An Adaptive Approach for Precise Underwater Vehicle Control in Combined Robot-Diver Operations

Joint robot-human operations potentially increase the efficiency, effectiveness and safety of the tasks they perform. The utilization of an autonomous underwater vehicle (AUV) as a robotic diver's assistant demands joint, dynamic operations involving precise physical interactions between an AUV, human divers, and the environment, which, in turn, requires a robust, accurate control system. A robot acting as a dive assistant would perform tasks such as tool carrying, worksite illumination, or other general assistance jobs that a "dive buddy" might perform. Such precise control of the AUV normally requires accurate knowledge of the vehicle's dynamics; however, this high level of accuracy is difficult to obtain without the employment of extensive system identification efforts.
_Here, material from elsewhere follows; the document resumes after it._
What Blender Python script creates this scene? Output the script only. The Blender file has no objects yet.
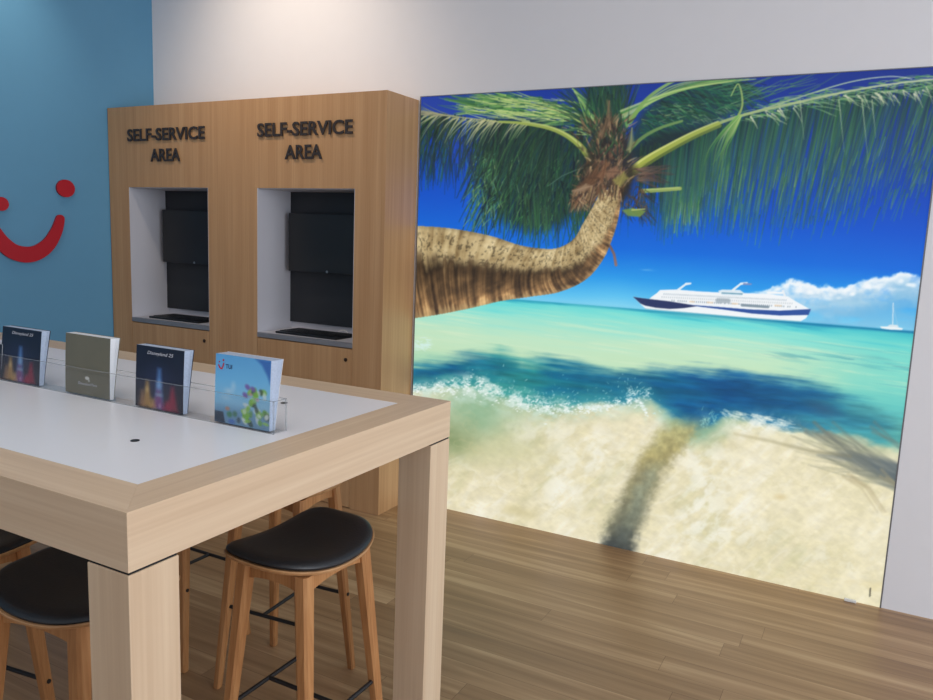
import numpy as np
# ---------------------------------------------------------------- a small brush engine for printed artwork
class Canvas:
    def __init__(s, x0, y0, x1, y1, ss, seed=3):
        s.x0, s.y0, s.ss = x0, y0, ss
        s.w, s.h = int((x1-x0)*ss), int((y1-y0)*ss)
        s.im = np.zeros((s.h, s.w, 3), np.float32)
        s.xs = x0+(np.arange(s.w)+.5)/ss; s.ys = y0+(np.arange(s.h)+.5)/ss
        s.X, s.Y = np.meshgrid(s.xs, s.ys)
        s.X = s.X.astype(np.float32); s.Y = s.Y.astype(np.float32)
        s.r = np.random.RandomState(seed)
    def noise(s, sx, sy, oct=4, seed=0, ang=0.0, X=None, Y=None):
        X = s.X if X is None else X; Y = s.Y if Y is None else Y
        c, q = np.cos(ang), np.sin(ang)
        U = (X*c+Y*q)/sx; V = (-X*q+Y*c)/sy
        out = 0; amp = 1; tot = 0
        for o in range(oct):
            g = np.random.RandomState(seed*31+o).rand(64, 64).astype(np.float32)
            u = U*(2**o)+17.3*o; v = V*(2**o)+9.1*o
            iu = np.floor(u).astype(int); iv = np.floor(v).astype(int)
            fu = u-iu; fv = v-iv; fu = fu*fu*(3-2*fu); fv = fv*fv*(3-2*fv)
            a = g[iv % 64, iu % 64]; b = g[iv % 64, (iu+1) % 64]; d = g[(iv+1) % 64, iu % 64]; e = g[(iv+1) % 64, (iu+1) % 64]
            out = out+amp*((a*(1-fu)+b*fu)*(1-fv)+(d*(1-fu)+e*fu)*fv); tot += amp; amp *= .55
        return out/tot
    def mix(s, mask, col):
        m = np.clip(mask, 0, 1)[..., None]
        s.im = s.im*(1-m)+np.asarray(col, np.float32)/255*m
    def box(s, P, pad):
        P = np.asarray(P, float)
        a = max(0, int((P[:, 0].min()-pad-s.x0)*s.ss)); b = min(s.w, int((P[:, 0].max()+pad-s.x0)*s.ss)+2)
        c = max(0, int((P[:, 1].min()-pad-s.y0)*s.ss)); d = min(s.h, int((P[:, 1].max()+pad-s.y0)*s.ss)+2)
        return (a, b, c, d) if b > a and d > c else None
    def stroke(s, P, w0, w1, c0, c1=None, a=1.0, soft=.6):
        c1 = c0 if c1 is None else c1
        P = np.asarray(P, float); bb = s.box(P, max(w0, w1)/2+soft+.5)
        if bb is None: return
        A, B, C, D = bb
        X = s.X[C:D, A:B]; Y = s.Y[C:D, A:B]
        n = len(P)-1; cov = np.zeros(X.shape, np.float32); tt = np.zeros(X.shape, np.float32)
        for i in range(n):
            p, q = P[i], P[i+1]; d = q-p; L = d@d+1e-9
            t = np.clip(((X-p[0])*d[0]+(Y-p[1])*d[1])/L, 0, 1)
            dist = np.hypot(X-p[0]-t*d[0], Y-p[1]-t*d[1]); g = (i+t)/n
            k = np.clip(((w0+(w1-w0)*g)/2-dist)/soft+.5, 0, 1)
            u = k > cov; cov[u] = k[u]; tt[u] = g[u]
        m = (cov*a)[..., None]
        col = (np.asarray(c0, np.float32)+(np.asarray(c1, np.float32)-np.asarray(c0, np.float32))*tt[..., None])/255
        s.im[C:D, A:B] = s.im[C:D, A:B]*(1-m)+col*m
    def poly(s, P, col, a=1.0, soft=.6, col2=None):
        P = np.asarray(P, float); bb = s.box(P, soft+.5)
        if bb is None: return
        A, B, C, D = bb
        X = s.X[C:D, A:B]; Y = s.Y[C:D, A:B]
        ins = np.zeros(X.shape, bool); dist = np.full(X.shape, 1e9, np.float32)
        for i in range(len(P)):
            p, q = P[i], P[(i+1) % len(P)]; d = q-p
            if abs(d[1]) > 1e-9:
                cr = ((p[1] > Y) != (q[1] > Y)) & (X < d[0]*(Y-p[1])/d[1]+p[0]); ins ^= cr
            t = np.clip(((X-p[0])*d[0]+(Y-p[1])*d[1])/(d@d+1e-9), 0, 1)
            dist = np.minimum(dist, np.hypot(X-p[0]-t*d[0], Y-p[1]-t*d[1]))
        m = (np.clip(np.where(ins, dist, -dist)/soft+.5, 0, 1)*a)[..., None]
        c = np.asarray(col, np.float32)/255
        if col2 is not None:
            g = ((Y-P[:, 1].min())/(np.ptp(P[:, 1])+1e-9))[..., None]; c = c+(np.asarray(col2, np.float32)/255-c)*g
        s.im[C:D, A:B] = s.im[C:D, A:B]*(1-m)+c*m
    def blob(s, x, y, rx, ry, col, a=1.0, soft=.3, ang=0):
        d = s.box([(x-rx-ry, y-rx-ry), (x+rx+ry, y+rx+ry)], 1)
        if d is None: return
        A, B, C, D = d
        X = s.X[C:D, A:B]-x; Y = s.Y[C:D, A:B]-y; c, q = np.cos(ang), np.sin(ang)
        rr = np.hypot((X*c+Y*q)/rx, (-X*q+Y*c)/ry)
        m = (np.clip((1-rr)/soft, 0, 1)*a)[..., None]
        s.im[C:D, A:B] = s.im[C:D, A:B]*(1-m)+np.asarray(col, np.float32)/255*m
    def ramp(s, v, keys):
        k = [p[0] for p in keys]
        return np.stack([np.interp(v, k, [p[1][i] for p in keys]) for i in range(3)], -1).astype(np.float32)/255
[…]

Additionally, the utility of the resulting model is greatly diminished if environmental conditions or vehicle configuration change frequently or unexpectedly. An ideal control system allows the AUV to switch between operational modes and objectives while accounting for uncertain environmental conditions, payload configurations, and possible failures of onboard actuators. Adaptive control has many applications in the underwater domain and can give a robotic diver's assistant the flexibility required to enable joint robot-diver operations. Therefore, two adaptive control system approaches, Model Reference Adaptive Control and L1 Adaptive Control, are investigated here for heave control of the Tethered, Hovering Autonomous Underwater System.